• [Task goal] Begin at the first line and end at the line containing "UP=V(0,0,1)". Extract exactly those lines.

• [Supplied material]
_ _ _ _ _

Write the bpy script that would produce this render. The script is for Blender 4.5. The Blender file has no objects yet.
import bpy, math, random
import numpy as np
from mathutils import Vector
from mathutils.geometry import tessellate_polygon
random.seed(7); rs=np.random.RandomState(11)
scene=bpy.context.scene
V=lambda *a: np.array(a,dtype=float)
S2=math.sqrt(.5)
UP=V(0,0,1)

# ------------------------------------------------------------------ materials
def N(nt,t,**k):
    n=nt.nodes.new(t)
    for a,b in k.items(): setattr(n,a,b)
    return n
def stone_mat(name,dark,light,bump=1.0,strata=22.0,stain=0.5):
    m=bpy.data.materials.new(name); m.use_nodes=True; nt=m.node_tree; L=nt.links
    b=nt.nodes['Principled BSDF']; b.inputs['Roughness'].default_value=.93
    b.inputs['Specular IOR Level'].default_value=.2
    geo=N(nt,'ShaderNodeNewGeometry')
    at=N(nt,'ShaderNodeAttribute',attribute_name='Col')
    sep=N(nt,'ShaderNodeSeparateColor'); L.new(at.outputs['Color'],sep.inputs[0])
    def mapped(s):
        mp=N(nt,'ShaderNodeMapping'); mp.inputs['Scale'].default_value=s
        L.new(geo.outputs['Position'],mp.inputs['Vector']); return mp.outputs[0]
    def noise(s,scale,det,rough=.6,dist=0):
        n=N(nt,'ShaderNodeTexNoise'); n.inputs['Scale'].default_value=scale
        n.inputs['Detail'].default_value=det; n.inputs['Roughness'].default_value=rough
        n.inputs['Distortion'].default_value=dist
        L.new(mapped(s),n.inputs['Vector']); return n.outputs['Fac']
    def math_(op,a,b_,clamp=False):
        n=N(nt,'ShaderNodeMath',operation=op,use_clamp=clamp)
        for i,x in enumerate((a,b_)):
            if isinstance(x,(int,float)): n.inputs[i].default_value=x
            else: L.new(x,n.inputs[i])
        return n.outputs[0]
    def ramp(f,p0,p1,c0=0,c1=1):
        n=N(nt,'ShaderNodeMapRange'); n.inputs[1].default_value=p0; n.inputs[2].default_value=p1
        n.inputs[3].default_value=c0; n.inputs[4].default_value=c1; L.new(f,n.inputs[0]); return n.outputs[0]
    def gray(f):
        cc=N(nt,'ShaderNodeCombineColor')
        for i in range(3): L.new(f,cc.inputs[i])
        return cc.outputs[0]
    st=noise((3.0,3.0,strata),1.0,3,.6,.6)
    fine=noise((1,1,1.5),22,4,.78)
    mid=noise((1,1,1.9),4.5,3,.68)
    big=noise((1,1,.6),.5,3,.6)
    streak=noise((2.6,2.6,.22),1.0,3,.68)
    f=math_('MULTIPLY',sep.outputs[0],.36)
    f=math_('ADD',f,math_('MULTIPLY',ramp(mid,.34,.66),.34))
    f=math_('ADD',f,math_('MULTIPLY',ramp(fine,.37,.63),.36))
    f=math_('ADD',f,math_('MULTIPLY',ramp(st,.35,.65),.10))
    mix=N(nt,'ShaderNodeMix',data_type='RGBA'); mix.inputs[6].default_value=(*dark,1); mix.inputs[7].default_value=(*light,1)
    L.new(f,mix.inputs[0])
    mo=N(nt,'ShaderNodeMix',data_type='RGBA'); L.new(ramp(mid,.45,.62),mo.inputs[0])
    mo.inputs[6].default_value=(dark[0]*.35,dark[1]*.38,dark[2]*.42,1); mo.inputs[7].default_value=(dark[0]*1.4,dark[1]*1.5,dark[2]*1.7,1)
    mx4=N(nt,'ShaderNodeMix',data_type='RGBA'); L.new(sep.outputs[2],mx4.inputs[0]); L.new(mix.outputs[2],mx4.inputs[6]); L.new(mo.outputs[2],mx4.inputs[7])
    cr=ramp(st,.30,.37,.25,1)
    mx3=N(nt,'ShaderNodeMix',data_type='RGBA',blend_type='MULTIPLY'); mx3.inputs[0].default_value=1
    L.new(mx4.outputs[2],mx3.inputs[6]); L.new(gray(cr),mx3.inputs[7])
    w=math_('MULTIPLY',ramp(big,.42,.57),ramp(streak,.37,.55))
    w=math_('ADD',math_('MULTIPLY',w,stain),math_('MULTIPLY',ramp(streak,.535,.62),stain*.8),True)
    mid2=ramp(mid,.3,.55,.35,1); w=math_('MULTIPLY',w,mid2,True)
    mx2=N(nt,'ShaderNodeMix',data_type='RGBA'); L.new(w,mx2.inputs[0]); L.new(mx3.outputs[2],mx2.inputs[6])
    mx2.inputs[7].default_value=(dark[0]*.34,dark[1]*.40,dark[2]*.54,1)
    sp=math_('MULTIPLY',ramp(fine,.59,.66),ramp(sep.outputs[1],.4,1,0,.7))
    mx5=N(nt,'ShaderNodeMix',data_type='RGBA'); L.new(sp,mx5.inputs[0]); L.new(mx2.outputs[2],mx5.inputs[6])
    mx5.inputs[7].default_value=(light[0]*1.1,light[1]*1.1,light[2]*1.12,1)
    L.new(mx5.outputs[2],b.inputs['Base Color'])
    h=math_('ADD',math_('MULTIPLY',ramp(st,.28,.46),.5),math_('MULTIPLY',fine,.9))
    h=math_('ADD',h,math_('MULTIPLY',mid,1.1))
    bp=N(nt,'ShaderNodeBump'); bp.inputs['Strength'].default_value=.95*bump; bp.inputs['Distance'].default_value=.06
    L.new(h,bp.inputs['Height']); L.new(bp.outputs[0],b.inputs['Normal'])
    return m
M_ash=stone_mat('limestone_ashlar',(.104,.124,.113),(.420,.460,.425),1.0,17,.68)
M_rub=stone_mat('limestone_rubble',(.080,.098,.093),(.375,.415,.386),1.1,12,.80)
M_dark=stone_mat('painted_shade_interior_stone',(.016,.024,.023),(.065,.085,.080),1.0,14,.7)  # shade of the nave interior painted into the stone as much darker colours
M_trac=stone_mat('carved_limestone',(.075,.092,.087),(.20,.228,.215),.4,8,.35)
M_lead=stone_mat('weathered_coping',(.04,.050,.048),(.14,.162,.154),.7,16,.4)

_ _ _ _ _

• [Right answer]
Write the bpy script that would produce this render. The script is for Blender 4.5. The Blender file has no objects yet.
import bpy, math, random
import numpy as np
from mathutils import Vector
from mathutils.geometry import tessellate_polygon
random.seed(7); rs=np.random.RandomState(11)
scene=bpy.context.scene
V=lambda *a: np.array(a,dtype=float)
S2=math.sqrt(.5)
UP=V(0,0,1)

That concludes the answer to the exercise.